El actual poder económico y político es detentado en México por los empresarios. Si la económica y la política antes eran dos esferas distintas de la vida pública, desde hace algunos años fueron conciliadas por una casta que inspirada en la divinidad del dinero operó en busca de un doble propósito: acceder al poder y, ya allí, acabar con todo vestigio de estatización socializante. No es gratuito, por ello, que un empresario guanajuatense, mocho e ignorante, en 2000 haya devenido presidente luego de que su estructura tomó por asalto al panismo tradicional.
Si bien De la Madrid y Salinas sentaron las bases del pensamiento tecnocrático afectísimo a las privatizaciones, fue con la llegada de Fox a la presidencia cuando se consumó el triunfo de los empresarios dentro de la política. Lograrlo les costó décadas de organización, lucha dentro del clero católico, control en cámaras industriales, infiltración en el PAN, pleito sin cuartel contra la izquierda atea. El resultado de esos apetitos fue el asentamiento de un modelo obsesionado por la utilidad, por el éxito macroeconómico, muy católico, sí, pero (así lo exige el mercado) ajeno por completo a cualquier sentimentalismo social.
Pasado el tiempo, la insensibilidad de los empresarios casados a ultranza con su amado paraíso neoliberal provocó que hiciera agua y perdiera las elecciones de 2006. Tan difícil fue sacar adelante el “triunfo” que apenas arañaron medio punto mañoso y conservaron la batuta durante un sexenio más. Pero las expresiones de descontento social no se detienen luego de unas elecciones o por decreto, dado que la lucha de clases no es una categoría abstracta, manejable con discursos emitidos desde la televisión.
En la vida concreta de los ciudadanos, los 25 años de neoliberalismo contumaz han dado como resultado no sólo un deterioro gradual y sostenido de la calidad de vida de la clase media, sino un incremento despiadado de la pobreza extrema, un desastre sin precedentes en el campo, un rezago educativo peligroso y una permanente agresión a las luchas políticas que contradicen, aunque sea en poco, a las omnímodas leyes del mercado.

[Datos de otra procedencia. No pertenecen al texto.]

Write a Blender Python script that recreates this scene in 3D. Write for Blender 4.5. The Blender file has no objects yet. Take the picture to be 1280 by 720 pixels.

Por ello, concentraciones como la de ayer en el Zócalo reiteran el fracaso de un modelo hecho sólo a la medida de las naciones ya poderosas y de sus personeros ubicados en países como el nuestro. En otros lugares se han dado cambios que apuntan no a la abolición del neoliberalismo, pero sí a la moderación de su salvajismo extremo; contra esa corriente, la casta ultraconservadora mexicana se ha negado a perder privilegios y ha preferido acuchillar a la gente antes de ver en peligro sus intereses. Y así seguirán.